Venons-en maintenant à la façon dont l’IEP doit traiter le problème : il doit y avoir une partie « prévention » mise en place pour faire comprendre aux étudiant-e-s les enjeux de la question, pour changer les mentalités et que cela ne se reproduise pas. Mais il doit aussi y avoir une sanction, ne serait-ce que parce que c’est une obligation juridique.
Sur la partie « prévention » le CA semblait accepter le fait qu’une charte sur le modèle de celle de l’égalite femme-homme que nous avions présenté soit rédigée et appliquée.
Sur la question des sanctions voici notre position lue en Conseil d’Administration :
Article 40 du code de procédure pénale.
Modifié par Loi n°2004-204 du 9 mars 2004 – art. 74 JORF 10 mars 2004
« Le procureur de la République reçoit les plaintes et les dénonciations et apprécie la suite à leur donner conformément aux dispositions de l’article 40-1.
Toute autorité constituée, tout officier public ou fonctionnaire qui, dans l’exercice de ses fonctions, acquiert la connaissance d’un crime ou d’un délit est tenu d’en donner avis sans délai au procureur de la République et de transmettre à ce magistrat tous les renseignements, procès-verbaux et actes qui y sont relatifs. »
=> La loi oblige lorsqu’il y a constatation d’un délit par un fonctionnaire dans l’exercice de ses fonction à ce qu’il saisisse le procureur de la république (art 40 al2 CPP).
Néanmoins l’établissement peut régler en interne le problème par une commission disciplinaire si celle-ci est compétente.
Dans notre cas : choisir la commission disciplinaire reviendrait à considérer que la faute est uniquement individuelle et non collective ( la commission disciplinaire ne juge que des individus pour leurs actes propres), et que les professeur-e-s, la direction ou les élu-e-s étudiant-e-s s’octroieraient le droit de décider de qui est censé être « jugé » par la commission disciplinaire.
Considérant que nous ne sommes pas qualifiés pour faire ces choix. (Faute individuelle / collective // Qui doit être envoyé en commission disciplinaire ?).
Nous pensons donc que la solution la plus juste et légitime soit que « l’affaire » soit jugée par la justice.
Néanmoins si ce n’était pas le cas, nous jugeons que la commission disciplinaire de l’IEP (dont nous sommes membre titulaire), n’est pas apte à se prononcer sur la question pour les mêmes problèmes de partialité. (Les personnes mises en causes étant connu-e-s de tou-te-s, ayant le même âge que nous, évoluant dans la même école),
Nous demandons auquel cas à ce que la commission disciplinaire du CNESER soit saisie.
Pour ce qui est des sanctions financières évoquées contre le BDE : d’une part nous n’avons pas à nous octroyer le droit de sanctionner en décidant nous de la sanction, d’autre part le BDE touché serait le nouveau BDE auquel nous n’avons pour le moment rien à reprocher, nous sanctionnerions donc de manière totalement injuste : nous sommes contre une sanction financière pesant sur le nouveau BDE.
Notre position a été renforcée par les arguments du vice-président de Lille 2, juriste, qui a expliqué qu’il était absolument illégal de sanctionner une association via une modification de ses subventions.
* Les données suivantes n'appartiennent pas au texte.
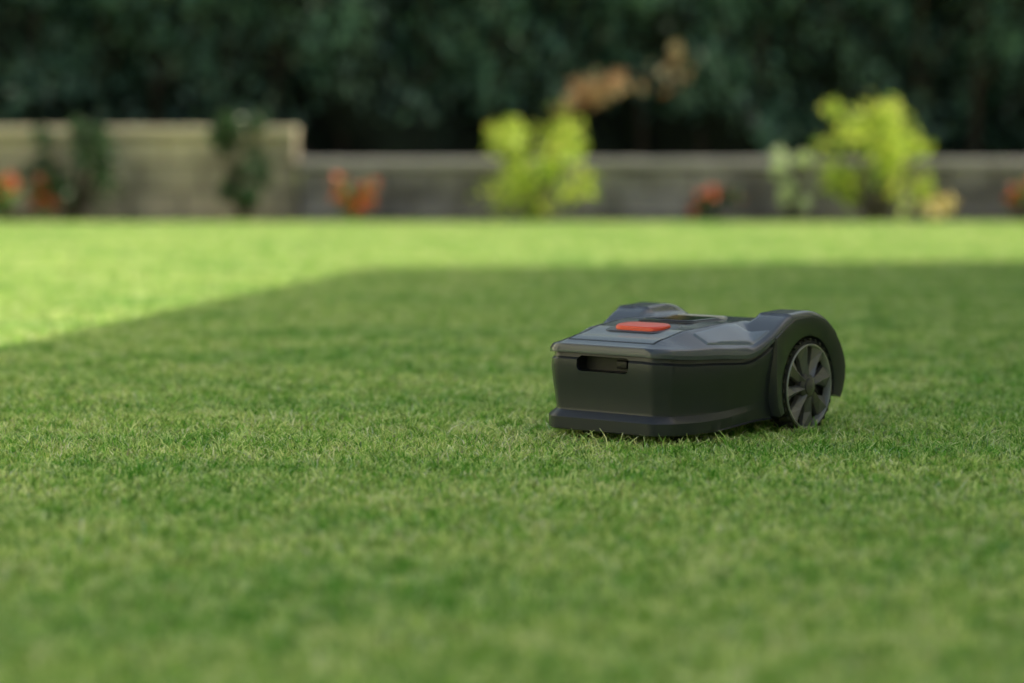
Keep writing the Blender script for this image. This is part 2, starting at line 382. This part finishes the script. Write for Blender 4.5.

Que toute baisse de subvention votée par le Conseil d’Administration justifiée par le livret du Chti-Bizuth n’était pas autorisée par la loi.
Il s’agissait pourtant là de la position de Benoit Lengaigne et de l’ensemble des élu-e-s étudiant-e-s : supprimer les subventions du BDE.
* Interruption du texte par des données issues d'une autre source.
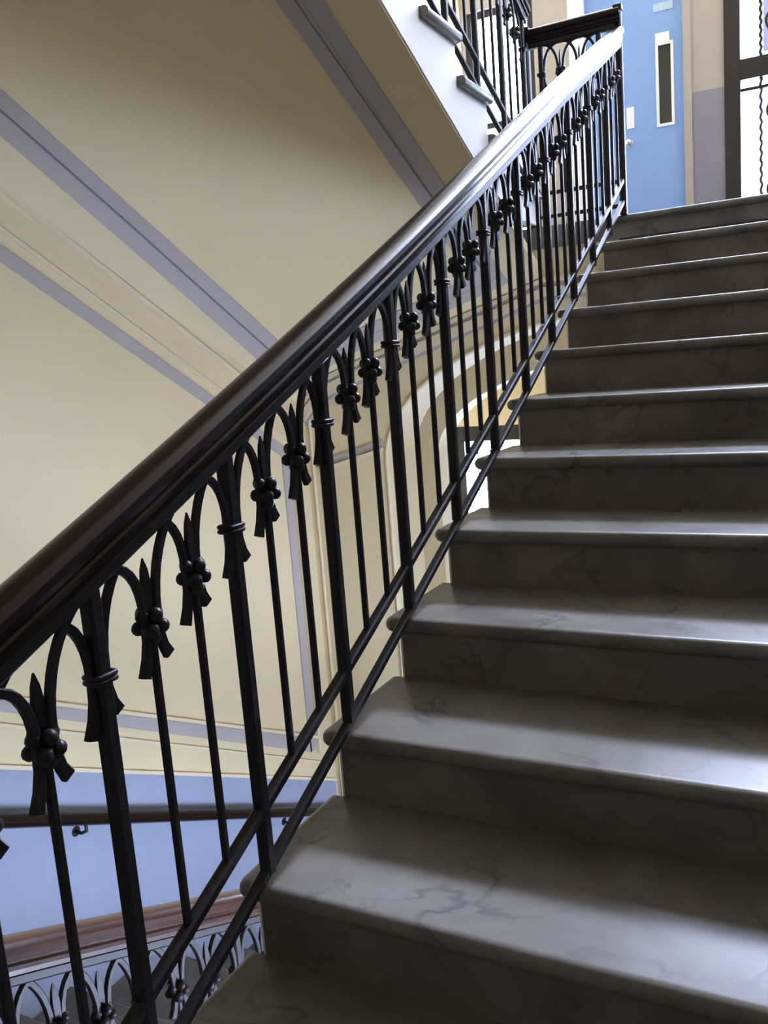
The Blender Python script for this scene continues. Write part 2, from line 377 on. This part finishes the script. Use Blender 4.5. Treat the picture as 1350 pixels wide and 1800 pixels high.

Nous avons conscience que notre position peut effrayer, qu’elle semble trop radicale. Nous tenons à le dire ici, elle n’a pas été facile à définir. Nous ne l’avons pas construite à la légère, elle a été le fruit d’une longue réflexion, collective où nous nous sommes efforcé-e-s de nous demander ce qui était le plus juste et impartial comme moyen de décision et non pas quelle sanction nous paraissait juste à nous. Tout en sachant qu’aucune de ces solutions n’est réellement juste.
Nous nous tenons à la disposition de toutes et tous pour expliquer notre position, discuter et réfléchir ensemble.